(Data extracted from a collection)
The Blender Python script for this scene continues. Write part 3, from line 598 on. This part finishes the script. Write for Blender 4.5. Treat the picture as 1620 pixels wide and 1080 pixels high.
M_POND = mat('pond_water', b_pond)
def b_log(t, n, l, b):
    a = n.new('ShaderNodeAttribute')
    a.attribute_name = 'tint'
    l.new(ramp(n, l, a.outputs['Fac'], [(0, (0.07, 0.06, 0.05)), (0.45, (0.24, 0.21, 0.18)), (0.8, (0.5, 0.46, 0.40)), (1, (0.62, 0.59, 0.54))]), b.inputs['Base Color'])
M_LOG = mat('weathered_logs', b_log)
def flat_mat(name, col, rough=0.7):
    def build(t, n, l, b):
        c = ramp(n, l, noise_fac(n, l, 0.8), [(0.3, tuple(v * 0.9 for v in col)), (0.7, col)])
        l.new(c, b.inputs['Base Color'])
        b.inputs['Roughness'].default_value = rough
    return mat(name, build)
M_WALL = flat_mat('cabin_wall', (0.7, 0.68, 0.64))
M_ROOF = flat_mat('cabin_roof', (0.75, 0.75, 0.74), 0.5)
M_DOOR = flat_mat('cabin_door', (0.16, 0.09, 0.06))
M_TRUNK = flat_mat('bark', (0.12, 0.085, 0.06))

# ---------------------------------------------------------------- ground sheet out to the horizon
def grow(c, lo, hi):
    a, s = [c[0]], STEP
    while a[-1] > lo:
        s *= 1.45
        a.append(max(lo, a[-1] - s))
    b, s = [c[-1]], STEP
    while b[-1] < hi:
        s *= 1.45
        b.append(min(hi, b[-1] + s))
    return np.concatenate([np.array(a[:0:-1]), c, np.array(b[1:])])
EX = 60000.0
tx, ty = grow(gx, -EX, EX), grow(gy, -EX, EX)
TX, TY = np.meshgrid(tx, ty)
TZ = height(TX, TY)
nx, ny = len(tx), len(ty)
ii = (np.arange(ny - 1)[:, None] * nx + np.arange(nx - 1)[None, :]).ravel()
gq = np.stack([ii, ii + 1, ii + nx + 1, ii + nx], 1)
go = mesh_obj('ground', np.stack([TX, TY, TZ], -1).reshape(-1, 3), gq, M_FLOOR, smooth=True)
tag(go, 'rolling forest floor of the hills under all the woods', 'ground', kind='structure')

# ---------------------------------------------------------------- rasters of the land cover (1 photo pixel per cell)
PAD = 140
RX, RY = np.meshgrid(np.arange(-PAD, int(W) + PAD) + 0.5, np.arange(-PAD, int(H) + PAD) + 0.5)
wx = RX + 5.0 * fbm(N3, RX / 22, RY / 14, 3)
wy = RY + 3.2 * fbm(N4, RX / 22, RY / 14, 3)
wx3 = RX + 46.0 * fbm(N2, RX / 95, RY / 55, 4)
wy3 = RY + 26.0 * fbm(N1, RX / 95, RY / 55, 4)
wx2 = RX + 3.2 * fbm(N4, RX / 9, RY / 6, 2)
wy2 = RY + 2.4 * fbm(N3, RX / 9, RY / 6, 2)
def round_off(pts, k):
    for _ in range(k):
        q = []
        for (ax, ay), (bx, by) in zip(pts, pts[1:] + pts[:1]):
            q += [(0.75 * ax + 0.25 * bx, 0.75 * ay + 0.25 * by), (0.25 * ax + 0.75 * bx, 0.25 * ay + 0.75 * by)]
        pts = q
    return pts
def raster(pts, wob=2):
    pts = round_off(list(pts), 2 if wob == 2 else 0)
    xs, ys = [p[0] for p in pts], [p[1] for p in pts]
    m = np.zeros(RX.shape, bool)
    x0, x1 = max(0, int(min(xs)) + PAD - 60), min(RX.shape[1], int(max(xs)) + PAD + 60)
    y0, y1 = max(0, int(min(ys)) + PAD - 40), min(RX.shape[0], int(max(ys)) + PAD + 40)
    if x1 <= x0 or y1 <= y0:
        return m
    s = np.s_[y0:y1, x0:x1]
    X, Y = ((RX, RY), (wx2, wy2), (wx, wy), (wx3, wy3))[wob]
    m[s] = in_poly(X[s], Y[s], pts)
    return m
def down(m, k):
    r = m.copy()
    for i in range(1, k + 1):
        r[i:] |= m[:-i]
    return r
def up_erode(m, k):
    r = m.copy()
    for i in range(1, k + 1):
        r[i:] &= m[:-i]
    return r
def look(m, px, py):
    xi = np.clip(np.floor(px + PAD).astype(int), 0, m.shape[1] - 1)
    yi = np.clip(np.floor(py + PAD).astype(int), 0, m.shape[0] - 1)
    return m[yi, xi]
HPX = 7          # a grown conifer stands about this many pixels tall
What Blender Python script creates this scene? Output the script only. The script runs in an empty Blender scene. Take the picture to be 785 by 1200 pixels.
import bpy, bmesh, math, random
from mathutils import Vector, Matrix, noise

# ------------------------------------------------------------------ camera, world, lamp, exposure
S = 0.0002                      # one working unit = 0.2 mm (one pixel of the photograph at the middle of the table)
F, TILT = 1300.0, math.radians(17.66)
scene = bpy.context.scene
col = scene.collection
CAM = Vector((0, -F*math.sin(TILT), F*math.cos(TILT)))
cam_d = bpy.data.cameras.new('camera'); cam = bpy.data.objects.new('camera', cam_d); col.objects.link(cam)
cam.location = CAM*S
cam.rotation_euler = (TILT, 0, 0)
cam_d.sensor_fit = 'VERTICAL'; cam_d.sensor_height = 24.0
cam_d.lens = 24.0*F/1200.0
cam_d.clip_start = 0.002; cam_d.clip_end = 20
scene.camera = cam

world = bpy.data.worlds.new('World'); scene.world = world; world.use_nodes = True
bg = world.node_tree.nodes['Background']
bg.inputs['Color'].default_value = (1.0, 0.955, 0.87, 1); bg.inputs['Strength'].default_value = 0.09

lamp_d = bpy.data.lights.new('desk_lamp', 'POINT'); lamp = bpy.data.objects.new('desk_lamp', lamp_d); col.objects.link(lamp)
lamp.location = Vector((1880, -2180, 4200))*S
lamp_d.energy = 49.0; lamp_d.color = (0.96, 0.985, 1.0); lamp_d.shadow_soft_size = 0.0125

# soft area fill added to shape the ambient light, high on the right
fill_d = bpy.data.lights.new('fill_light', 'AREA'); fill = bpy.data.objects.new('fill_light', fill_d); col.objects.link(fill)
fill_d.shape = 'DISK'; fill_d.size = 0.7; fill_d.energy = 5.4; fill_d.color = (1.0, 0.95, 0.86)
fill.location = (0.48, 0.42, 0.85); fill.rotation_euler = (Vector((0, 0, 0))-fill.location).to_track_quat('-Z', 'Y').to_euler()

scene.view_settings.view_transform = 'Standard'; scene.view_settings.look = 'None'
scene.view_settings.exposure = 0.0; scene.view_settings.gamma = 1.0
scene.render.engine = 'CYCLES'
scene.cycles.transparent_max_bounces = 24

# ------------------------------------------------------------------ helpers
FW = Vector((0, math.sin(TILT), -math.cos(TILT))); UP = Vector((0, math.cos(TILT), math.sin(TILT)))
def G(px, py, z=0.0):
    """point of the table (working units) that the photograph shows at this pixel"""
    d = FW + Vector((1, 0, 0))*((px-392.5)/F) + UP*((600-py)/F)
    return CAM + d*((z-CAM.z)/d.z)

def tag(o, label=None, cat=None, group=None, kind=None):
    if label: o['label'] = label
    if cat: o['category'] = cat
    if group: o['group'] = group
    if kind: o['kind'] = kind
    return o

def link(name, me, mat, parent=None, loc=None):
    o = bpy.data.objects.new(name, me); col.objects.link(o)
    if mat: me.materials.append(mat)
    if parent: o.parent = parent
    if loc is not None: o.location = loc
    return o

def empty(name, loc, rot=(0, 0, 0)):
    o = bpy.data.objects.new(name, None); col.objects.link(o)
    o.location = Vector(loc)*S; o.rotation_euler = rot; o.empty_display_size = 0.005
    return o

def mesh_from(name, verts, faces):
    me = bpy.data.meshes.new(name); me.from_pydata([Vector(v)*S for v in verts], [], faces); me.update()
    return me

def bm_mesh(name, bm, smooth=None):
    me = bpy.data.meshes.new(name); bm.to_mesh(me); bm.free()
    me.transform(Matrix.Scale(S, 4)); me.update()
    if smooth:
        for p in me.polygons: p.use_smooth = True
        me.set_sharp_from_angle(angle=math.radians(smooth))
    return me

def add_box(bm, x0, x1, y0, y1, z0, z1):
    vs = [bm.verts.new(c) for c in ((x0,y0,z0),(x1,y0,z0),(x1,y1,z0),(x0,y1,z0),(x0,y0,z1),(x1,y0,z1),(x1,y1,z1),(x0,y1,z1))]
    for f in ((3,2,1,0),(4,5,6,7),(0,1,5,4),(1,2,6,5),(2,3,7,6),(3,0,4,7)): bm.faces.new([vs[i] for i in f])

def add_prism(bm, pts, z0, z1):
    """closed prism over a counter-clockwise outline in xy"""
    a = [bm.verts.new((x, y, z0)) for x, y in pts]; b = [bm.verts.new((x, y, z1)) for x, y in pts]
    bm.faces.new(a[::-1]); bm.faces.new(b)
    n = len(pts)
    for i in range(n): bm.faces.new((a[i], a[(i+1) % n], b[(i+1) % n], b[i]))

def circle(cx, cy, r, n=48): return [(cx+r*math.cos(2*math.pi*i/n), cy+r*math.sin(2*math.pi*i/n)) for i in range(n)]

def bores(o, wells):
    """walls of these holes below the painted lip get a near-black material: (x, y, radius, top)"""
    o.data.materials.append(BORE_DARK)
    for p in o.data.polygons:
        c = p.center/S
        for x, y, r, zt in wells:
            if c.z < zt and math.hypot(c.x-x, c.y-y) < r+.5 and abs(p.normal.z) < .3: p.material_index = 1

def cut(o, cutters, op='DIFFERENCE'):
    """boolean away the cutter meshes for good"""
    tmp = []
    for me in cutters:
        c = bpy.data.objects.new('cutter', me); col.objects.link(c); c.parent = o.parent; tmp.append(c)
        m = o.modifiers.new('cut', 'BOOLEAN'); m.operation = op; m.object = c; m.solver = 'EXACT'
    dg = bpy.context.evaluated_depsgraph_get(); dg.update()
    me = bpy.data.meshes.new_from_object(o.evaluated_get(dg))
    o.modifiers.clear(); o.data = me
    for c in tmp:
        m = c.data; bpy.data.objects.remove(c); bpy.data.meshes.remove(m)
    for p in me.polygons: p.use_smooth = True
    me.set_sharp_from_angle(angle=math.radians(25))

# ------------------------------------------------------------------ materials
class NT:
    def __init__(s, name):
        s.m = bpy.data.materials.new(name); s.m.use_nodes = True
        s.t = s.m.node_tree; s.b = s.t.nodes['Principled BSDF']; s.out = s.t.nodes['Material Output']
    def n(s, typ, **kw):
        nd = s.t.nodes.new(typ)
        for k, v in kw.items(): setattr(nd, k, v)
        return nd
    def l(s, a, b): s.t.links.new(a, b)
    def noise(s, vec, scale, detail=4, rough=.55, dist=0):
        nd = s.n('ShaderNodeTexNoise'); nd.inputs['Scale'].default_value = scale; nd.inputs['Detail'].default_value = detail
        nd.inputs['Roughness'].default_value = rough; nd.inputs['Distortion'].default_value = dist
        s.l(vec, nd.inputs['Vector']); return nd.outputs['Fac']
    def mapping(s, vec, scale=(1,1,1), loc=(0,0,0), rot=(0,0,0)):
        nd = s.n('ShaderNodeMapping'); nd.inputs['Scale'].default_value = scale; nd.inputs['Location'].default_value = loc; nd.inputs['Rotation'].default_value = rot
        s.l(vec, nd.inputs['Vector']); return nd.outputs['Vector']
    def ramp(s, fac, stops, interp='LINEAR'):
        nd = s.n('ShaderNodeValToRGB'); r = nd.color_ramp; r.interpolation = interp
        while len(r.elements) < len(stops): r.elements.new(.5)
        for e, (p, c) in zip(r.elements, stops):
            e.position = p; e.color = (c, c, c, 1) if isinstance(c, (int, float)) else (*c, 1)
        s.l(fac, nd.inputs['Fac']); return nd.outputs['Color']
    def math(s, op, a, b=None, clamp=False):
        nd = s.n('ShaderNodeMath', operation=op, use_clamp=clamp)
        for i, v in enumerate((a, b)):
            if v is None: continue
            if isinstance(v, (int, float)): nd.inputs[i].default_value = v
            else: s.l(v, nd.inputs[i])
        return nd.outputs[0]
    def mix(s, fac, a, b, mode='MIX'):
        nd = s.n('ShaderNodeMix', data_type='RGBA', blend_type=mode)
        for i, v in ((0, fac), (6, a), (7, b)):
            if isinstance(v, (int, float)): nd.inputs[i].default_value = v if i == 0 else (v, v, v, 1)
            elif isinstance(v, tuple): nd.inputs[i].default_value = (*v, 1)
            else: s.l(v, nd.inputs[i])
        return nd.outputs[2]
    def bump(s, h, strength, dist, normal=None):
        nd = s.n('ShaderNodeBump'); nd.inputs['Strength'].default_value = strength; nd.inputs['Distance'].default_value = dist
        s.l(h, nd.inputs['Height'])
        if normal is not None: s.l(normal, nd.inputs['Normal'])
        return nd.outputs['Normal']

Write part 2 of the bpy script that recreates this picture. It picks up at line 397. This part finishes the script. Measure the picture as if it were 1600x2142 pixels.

→ GOAL
Within the listing above, extract exactly the lines from the line with "What Blender Python" to the line with "from mathutils import Vector, Matrix, noise", the two named lines included, and no others.

→ RESPONSE TO THIS TASK
What Blender Python script creates this scene? Output the script only. The script runs in an empty Blender scene. Take the picture to be 785 by 1200 pixels.
import bpy, bmesh, math, random
from mathutils import Vector, Matrix, noise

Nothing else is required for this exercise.